Look closely. Can you see those last few leaves just clinging to the ends of branches? If you could look at that tree again tomorrow, they’d be gone. Last glimpse.
That’s what we love about nature. The cycles. Those leaves go. It’s quiet. New leaves come again. No question. We rest on the sweetness of that knowing. We love each part of the evolution.
And so I’d love to mirror that in my art process. Let the last leaves fall away. Allow the barren time, and trust in that prospect of gorgeous new growth. Easy. Flow. It’s natural.
What happens to me, so often, is that fall quickly slides by and then…I’d just as soon skip winter. Who wants the lack of color? Nothing to show? Who wants to honor what can’t be seen?
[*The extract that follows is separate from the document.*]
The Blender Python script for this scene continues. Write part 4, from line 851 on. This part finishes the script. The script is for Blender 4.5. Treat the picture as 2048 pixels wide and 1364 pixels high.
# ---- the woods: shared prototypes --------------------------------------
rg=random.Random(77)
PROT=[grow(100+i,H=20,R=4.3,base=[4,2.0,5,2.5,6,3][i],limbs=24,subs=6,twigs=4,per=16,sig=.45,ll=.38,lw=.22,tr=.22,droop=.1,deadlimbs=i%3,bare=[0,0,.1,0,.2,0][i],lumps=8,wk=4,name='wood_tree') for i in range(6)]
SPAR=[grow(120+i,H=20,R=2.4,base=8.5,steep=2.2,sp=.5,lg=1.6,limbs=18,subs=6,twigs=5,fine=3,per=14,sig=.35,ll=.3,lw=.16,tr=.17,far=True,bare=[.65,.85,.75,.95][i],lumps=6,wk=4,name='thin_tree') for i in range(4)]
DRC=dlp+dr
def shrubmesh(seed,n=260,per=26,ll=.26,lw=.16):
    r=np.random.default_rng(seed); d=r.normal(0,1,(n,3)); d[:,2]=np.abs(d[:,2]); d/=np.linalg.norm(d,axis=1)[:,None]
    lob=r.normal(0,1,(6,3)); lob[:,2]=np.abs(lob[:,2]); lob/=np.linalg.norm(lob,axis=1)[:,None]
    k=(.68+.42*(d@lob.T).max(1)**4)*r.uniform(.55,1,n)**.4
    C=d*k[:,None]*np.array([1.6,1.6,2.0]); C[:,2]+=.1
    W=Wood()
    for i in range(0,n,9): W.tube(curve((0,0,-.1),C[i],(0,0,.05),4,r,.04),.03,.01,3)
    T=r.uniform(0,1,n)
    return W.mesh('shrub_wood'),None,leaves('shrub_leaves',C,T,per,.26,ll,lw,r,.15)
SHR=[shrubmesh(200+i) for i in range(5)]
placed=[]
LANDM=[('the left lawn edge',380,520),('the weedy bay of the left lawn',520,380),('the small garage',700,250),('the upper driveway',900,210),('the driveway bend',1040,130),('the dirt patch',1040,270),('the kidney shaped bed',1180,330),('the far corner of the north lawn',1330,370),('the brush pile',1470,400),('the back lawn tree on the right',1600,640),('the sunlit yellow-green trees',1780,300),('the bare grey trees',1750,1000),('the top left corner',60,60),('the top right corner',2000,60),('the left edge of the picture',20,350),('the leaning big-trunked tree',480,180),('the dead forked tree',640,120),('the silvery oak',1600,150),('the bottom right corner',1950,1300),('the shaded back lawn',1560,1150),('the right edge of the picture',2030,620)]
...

I just realized that I did this on the piece I started – straight out for DC. I didn’t come up with the idea and then let it incubate/gestate/ spend some time in the quiet before going into it full on. I know myself well enough to recognize this “rush” pattern. What happens is that, as a result, I lack the deeper sense of what I’m after. Without that, the connection from inside me isn’t the driving force. I need that. That connection.
It’s fall now. Letting go time. And the ideas for later, for spring. And then it’s inside. Inside the earth. Inside the self. Winter.
I need the winter season for each new development of my art. I need to honor the time when it’s all below ground. For this new idea for a piece, I’ll give it just that.
Let the last leaf drop off the tree. And then… quiet. So essential.